Malgré les défis de court-terme qu’elle soulève, la crise des réfugiés apporte une solution de long-terme au grave manque de main d’œuvre dont souffre l’économie allemande. En parallèle, cette offre de main d’œuvre supplémentaire incite le pays à avoir de nouveau recours à une stratégie de dévaluation des salaires. Cette tentation a récemment fait l’objet d’une illustration concrète lorsque l’Institut IFO a recommandé au gouvernement de rabaisser ou simplement supprimer le salaire minimum de façon à faciliter l’intégration des migrants sur le marché du travail malgré leur productivité supposée plus faible. Dans ce contexte, l’Allemagne apparait susceptible d’inverser la tendance de hausse des coûts salariaux, dans l’espoir de sauver son modèle économique devenu vulnérable. Si la modeste dynamique de convergence qui s’est manifestée depuis le début de la crise se renversait, non seulement cela déstabiliserait l’économie de la zone euro dans son ensemble, mais cela rendrait, de plus, le coût d’une union de transfert encore plus astronomique.

A première vue, les élections législatives en Grèce et au Portugal semblent indiquer une relative normalisation de la situation politique au sein de la zone euro. En l’espace d’un mois, l’ex-leader d’extrême gauche Alexis Tsipras a été réélu, en dépit de sa volte-face sur l’austérité, tandis que le premier ministre portugais pro-austérité Pedro Passos Coelho, a gardé une certaine avance sur le Parti socialiste, centriste, pro-euro mais légèrement moins pro-austérité. Malgré un résultat quelque peu mitigé dans le second cas, le « meilleur élève » et le « cancre » de la zone euro ont tout deux réaffirmé un certain niveau d’engagement politique en faveur de la logique de l’euro. De ce point de vue, l’establishment politique de la zone euro s’est montré particulièrement apte à maintenir une certaine cohésion politique, par tous les moyens et malgré ses piteux résultats économiques. De façon peu surprenante, ces relatifs succès en termes de manœuvres politiciennes, ont conduit à une nouvelle phase de déni en ce qui concerne les questions économiques. Plutôt que de se concentrer sur des réformes irréalistes de l’architecture institutionnelle de la zone euro, les responsables politiques devraient davantage traiter les déséquilibres majeurs qui résultent de la monnaie unique, de l’incompatibilité des politiques du travail entre l’Allemagne et ses partenaires, et du culte des bulles immobilières. Le statu quo actuel sur les questions économiques de fond porte le risque d’assombrir davantage les perspectives pour la plupart des pays, malgré la relative amélioration dont ont joui des pays comme l’Irlande, le Portugal et l’Espagne, au cours des deux dernières années.
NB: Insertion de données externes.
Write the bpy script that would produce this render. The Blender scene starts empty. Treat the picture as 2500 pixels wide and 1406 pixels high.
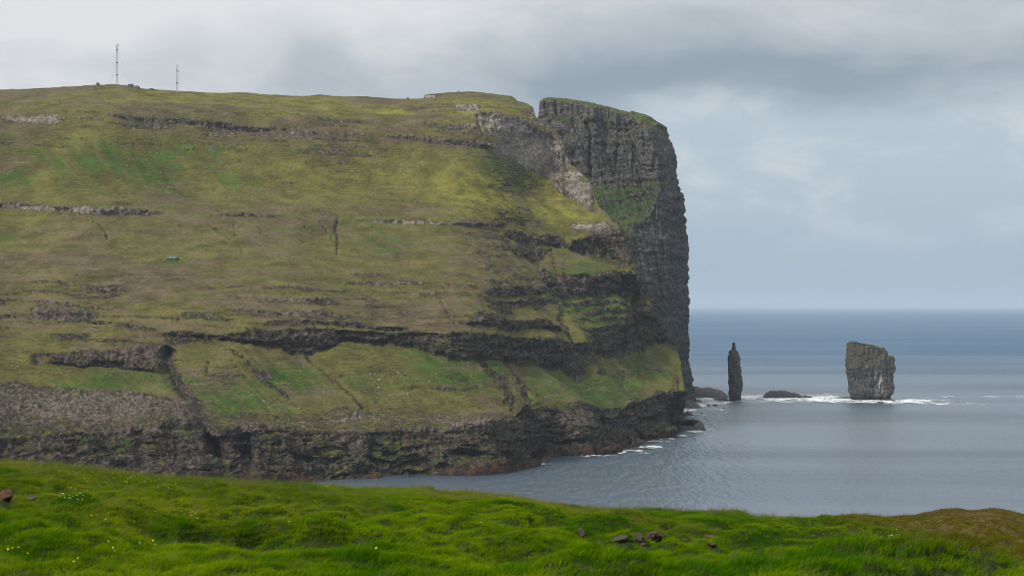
import bpy, bmesh, math, random
import numpy as np
from mathutils import Vector, Matrix

R = math.radians
rng = np.random.default_rng(7)
random.seed(7)
scene = bpy.context.scene
COL = scene.collection

# ---------------------------------------------------------------- camera
EYE = 113.0                      # metres above the sea
F = 5000.0                       # focal length in pixels of a 2500 px wide picture
HOR = 745.0                      # row of the eye-level line
cam_d = bpy.data.cameras.new('camera')
cam = bpy.data.objects.new('camera', cam_d)
COL.objects.link(cam)
cam.location = (0, 0, EYE)
cam.rotation_euler = (R(90), 0, 0)
cam_d.sensor_width = 36.0
cam_d.lens = 36.0 * F / 2500.0
cam_d.shift_y = (HOR - 703.0) / 2500.0
cam_d.clip_start = 0.5
cam_d.clip_end = 200000.0
cam_d.dof.use_dof = True
cam_d.dof.focus_distance = 1800.0
cam_d.dof.aperture_fstop = 9.0
scene.camera = cam

# ---------------------------------------------------------------- node helper
class NT:
    def __init__(self, tree):
        self.t = tree
    def n(self, typ, props=None, **ins):
        nd = self.t.nodes.new(typ)
        for k, v in (props or {}).items():
            setattr(nd, k, v)
        for k, v in ins.items():
            key = int(k[1:]) if k[0] == 'i' and k[1:].isdigit() else k.replace('_', ' ')
            self.set(nd.inputs[key], v)
        return nd
    def set(self, sock, v):
        if isinstance(v, bpy.types.NodeSocket):
            self.t.links.new(v, sock)
        elif v is not None:
            if isinstance(v, (tuple, list)) and len(v) == 3 and len(sock.default_value) == 4:
                v = (*v, 1.0)
            sock.default_value = v
    def math(self, op, a, b=None, c=None, clamp=False):
        nd = self.t.nodes.new('ShaderNodeMath'); nd.operation = op; nd.use_clamp = clamp
        self.set(nd.inputs[0], a)
        if b is not None: self.set(nd.inputs[1], b)
        if c is not None: self.set(nd.inputs[2], c)
        return nd.outputs[0]
    def mr(self, v, a, b, c=0.0, d=1.0, smooth=True):
        nd = self.t.nodes.new('ShaderNodeMapRange')
        nd.interpolation_type = 'SMOOTHSTEP' if smooth else 'LINEAR'
        for i, q in enumerate((v, a, b, c, d)): self.set(nd.inputs[i], q)
        return nd.outputs[0]
    def mix(self, f, a, b, typ='MIX'):
        nd = self.t.nodes.new('ShaderNodeMix'); nd.data_type = 'RGBA'; nd.blend_type = typ
        self.set(nd.inputs[0], f); self.set(nd.inputs[6], a); self.set(nd.inputs[7], b)
        return nd.outputs[2]
    def vmul(self, v, s):
        nd = self.t.nodes.new('ShaderNodeVectorMath'); nd.operation = 'MULTIPLY'
        self.set(nd.inputs[0], v); self.set(nd.inputs[1], s)
        return nd.outputs[0]
    def noise(self, vec, scale, detail=4.0, rough=0.55, dist=0.0, col=False):
        nd = self.n('ShaderNodeTexNoise', None, Vector=vec, Scale=scale, Detail=detail, Roughness=rough, Distortion=dist)
        return nd.outputs[1 if col else 0]
    def voro(self, vec, scale, feature='F1', out=0, rand=1.0):
        nd = self.n('ShaderNodeTexVoronoi', {'feature': feature}, Vector=vec, Scale=scale, Randomness=rand)
        return nd.outputs[out]
    def attr(self, name, out=2, typ='GEOMETRY'):
        nd = self.t.nodes.new('ShaderNodeAttribute'); nd.attribute_name = name; nd.attribute_type = typ
        return nd.outputs[out]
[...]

Les transferts ne peuvent pas compenser les déséquilibres massifs qui menacent encore de se développer entre les pays de la zone euro et d’aggraver leurs difficultés. Il est particulièrement préoccupant, que la plupart des enthousiastes de la monnaie unique s’intéressent à peine aux questions économiques réelles. La plupart préfèrent malheureusement se consacrer au perfectionnement de leur posture pseudo-libérale et à des constructions administratives fantomatiques telles que la prétendue union bancaire (dotée de seulement 55 milliards d’euros). Une union de transferts centrés sur l’aide aux pays périphériques, même s’il s’agissait d’une perspective réaliste, n’assurerait pas la viabilité de leurs modèles économiques ni un quelconque rééquilibrage de l’activité économique au sein de la zone euro. Elle permettrait encore moins de renverser la dynamique économique désastreuse qui affecte de grandes économies comme la France et l’Italie. Derrière les statistiques économiques les plus abstraites, ces pays se transforment de plus en plus en pays d’émigrations pour leurs jeunes citoyens, en raison du manque d’activité et d’opportunités économiques. Les réformes institutionnelles à la mode, que défendent les milieux administratifs, sont déconnectées de la réalité et ne permettraient en rien de raviver ces économies. Le fait que les jeunes générations portent l’essentiel du fardeau des difficultés économiques permet malheureusement aux politiciens les plus insouciants de se laisser aller à une forme de romantisme technocratique.

[1] Les coûts salariaux unitaires représentent le rapport entre la masse salariale totale et le PIB réel. Ils peuvent aussi être définis comme le rapport entre le salaire moyen et la productivité moyenne.
[2] Cette stratégie a été mise en avant pas certains économistes allemands comme Marcel Fratzscher, Président du DIW.